Seria o Tribunal Regional Federal de Minas Gerais, um tribunal que, pela proposta legislativa terá 18 desembargadores, 1071 técnicos judiciários e 821 analistas judiciários. O apelo da proposta enviada pelo STJ está no argumento de que boa parte desses cargos adviria da transformação de cargos já existentes. Mesmo assim, está previsto o preenchimento de 145 cargos que, hoje, estão vagos e a criação de 118 novos cargos.
Além disso, obviamente ainda há os gastos com a estrutura física do novo tribunal. O estado de Minas Gerais, atualmente, está vinculado ao Tribunal Regional Federal da 1.ª Região, com sede em Brasília, um tribunal que tem a maior abrangência geográfica, contemplando a maior parte da região Centro-Oeste, parte da região Sudeste e a Região Norte e que possui uma elevada carga de trabalho. Do ponto de vista numérico e da distribuição de serviços a instalação de um novo tribunal poderia ser justificável, porém o primeiro ponto que chama a atenção de toda a população é o momento dessa criação.
O recado que os governantes mandam com essa iniciativa é péssimo, porque, evidentemente, por mais que haja a justificativa no projeto de lei que ocorrerá a extinção de varas que e a conversão de cargos que estavam previstos e não foram preenchidos em 1.º Grau, para cargos de 2.º Grau, é claro que isso tudo trará novas despesas para o Poder Público e essas despesas terão que ser suportadas pela população, por meio de impostos.
Há um contrassenso quando se fala em criar um novo tribunal e ao mesmo tempo em reforma tributária e se espera uma reforma administrativa, que ainda não chegou ao Congresso, para análise sobre redução de gastos na administração pública.

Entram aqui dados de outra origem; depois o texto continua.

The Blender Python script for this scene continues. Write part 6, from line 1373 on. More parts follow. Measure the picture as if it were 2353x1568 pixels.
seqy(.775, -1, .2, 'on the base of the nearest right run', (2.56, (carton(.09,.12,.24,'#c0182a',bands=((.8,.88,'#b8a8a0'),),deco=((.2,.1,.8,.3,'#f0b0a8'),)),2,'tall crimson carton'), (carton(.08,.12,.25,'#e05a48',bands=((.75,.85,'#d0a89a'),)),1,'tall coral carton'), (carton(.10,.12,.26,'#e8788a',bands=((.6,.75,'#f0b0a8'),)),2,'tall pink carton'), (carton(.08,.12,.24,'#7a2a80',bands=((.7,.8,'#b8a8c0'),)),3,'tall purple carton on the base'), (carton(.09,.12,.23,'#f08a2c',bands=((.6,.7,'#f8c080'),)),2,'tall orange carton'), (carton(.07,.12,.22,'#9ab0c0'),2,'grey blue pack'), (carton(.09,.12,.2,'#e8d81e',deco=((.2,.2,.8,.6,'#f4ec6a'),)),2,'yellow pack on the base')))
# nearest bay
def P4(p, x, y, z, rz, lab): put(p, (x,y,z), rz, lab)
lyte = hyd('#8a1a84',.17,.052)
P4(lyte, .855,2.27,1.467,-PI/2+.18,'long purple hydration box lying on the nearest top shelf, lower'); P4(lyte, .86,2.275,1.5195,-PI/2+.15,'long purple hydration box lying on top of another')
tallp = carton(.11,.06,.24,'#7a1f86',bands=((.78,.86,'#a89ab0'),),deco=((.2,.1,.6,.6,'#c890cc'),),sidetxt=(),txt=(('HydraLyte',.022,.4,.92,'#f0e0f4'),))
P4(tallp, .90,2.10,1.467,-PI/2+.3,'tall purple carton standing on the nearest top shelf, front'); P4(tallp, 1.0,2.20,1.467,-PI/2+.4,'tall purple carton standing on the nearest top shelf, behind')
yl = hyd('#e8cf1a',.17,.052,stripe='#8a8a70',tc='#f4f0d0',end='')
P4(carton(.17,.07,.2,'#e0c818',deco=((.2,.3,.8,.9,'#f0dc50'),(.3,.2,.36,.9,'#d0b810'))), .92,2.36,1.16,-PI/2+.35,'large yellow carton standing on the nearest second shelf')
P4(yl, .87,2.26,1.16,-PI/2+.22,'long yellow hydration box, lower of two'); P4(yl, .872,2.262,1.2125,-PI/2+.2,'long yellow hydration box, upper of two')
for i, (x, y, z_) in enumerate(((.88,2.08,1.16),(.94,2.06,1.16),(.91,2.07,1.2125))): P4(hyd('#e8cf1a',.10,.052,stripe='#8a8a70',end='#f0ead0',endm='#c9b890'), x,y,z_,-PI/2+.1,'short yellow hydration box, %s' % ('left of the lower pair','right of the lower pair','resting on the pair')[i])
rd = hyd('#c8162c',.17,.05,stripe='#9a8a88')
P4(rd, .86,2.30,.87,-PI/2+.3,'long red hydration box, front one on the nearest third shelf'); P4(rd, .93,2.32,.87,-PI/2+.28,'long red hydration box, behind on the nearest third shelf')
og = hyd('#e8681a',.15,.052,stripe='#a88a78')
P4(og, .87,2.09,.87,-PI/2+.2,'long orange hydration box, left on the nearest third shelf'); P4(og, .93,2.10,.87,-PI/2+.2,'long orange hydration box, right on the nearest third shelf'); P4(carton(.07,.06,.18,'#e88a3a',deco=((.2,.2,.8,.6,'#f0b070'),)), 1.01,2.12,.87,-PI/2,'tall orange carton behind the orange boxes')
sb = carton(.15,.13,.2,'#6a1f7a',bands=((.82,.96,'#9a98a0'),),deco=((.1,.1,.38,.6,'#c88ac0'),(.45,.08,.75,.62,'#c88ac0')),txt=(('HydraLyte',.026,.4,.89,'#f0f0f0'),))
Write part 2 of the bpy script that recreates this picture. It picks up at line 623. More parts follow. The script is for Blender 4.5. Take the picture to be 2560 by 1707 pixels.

Não fosse isso já suficiente, deve ser lembrado que esse mesmo tribunal já foi debatido e deliberado pelo Congresso Nacional, em 2013, quando foi aprovada a Emenda Constitucional 73, que previu a criação dos Tribunais Regionais Federais de Minas Gerais, Paraná, Amazonas e Bahia. Portanto, é também um contrassenso votar algo que já foi votado no Congresso, e por emenda constitucional. Essa emenda é alvo de um pedido de ação direta de inconstitucionalidade (ADI 5017) apresentado ao STF em julho de 2013, o qual obteve medida liminar do então presidente Min. Joaquim Barbosa, em regime de plantão, e que até hoje não teve solução, apesar de transcorridos sete anos.
Se o Congresso já deliberou, não pode deliberar novamente e é urgente que o STF defina a ação que bloqueia a emenda constitucional anterior. O Brasil precisa ser sério. Votar um novo tribunal, com aumento de gastos, em meio à maior crise sanitária e econômica do País, votar um projeto que já foi votado no próprio Congresso, através de emenda constitucional, e que aguarda pronunciamento do STF há sete anos, sobre sua constitucionalidade, realmente não é nada sério, é um acinte ao povo brasileiro, aos demais estados da federação que aguardam a decisão do STF e uma demonstração sobre como o poder público, cada vez mais, se afasta dos anseios populares.
Espera-se bom senso dos parlamentares nessa votação, para que não seja cometido mais um ato de distanciamento do que quer e o que precisa o povo brasileiro.
Cássio Telles é presidente da OAB Paraná.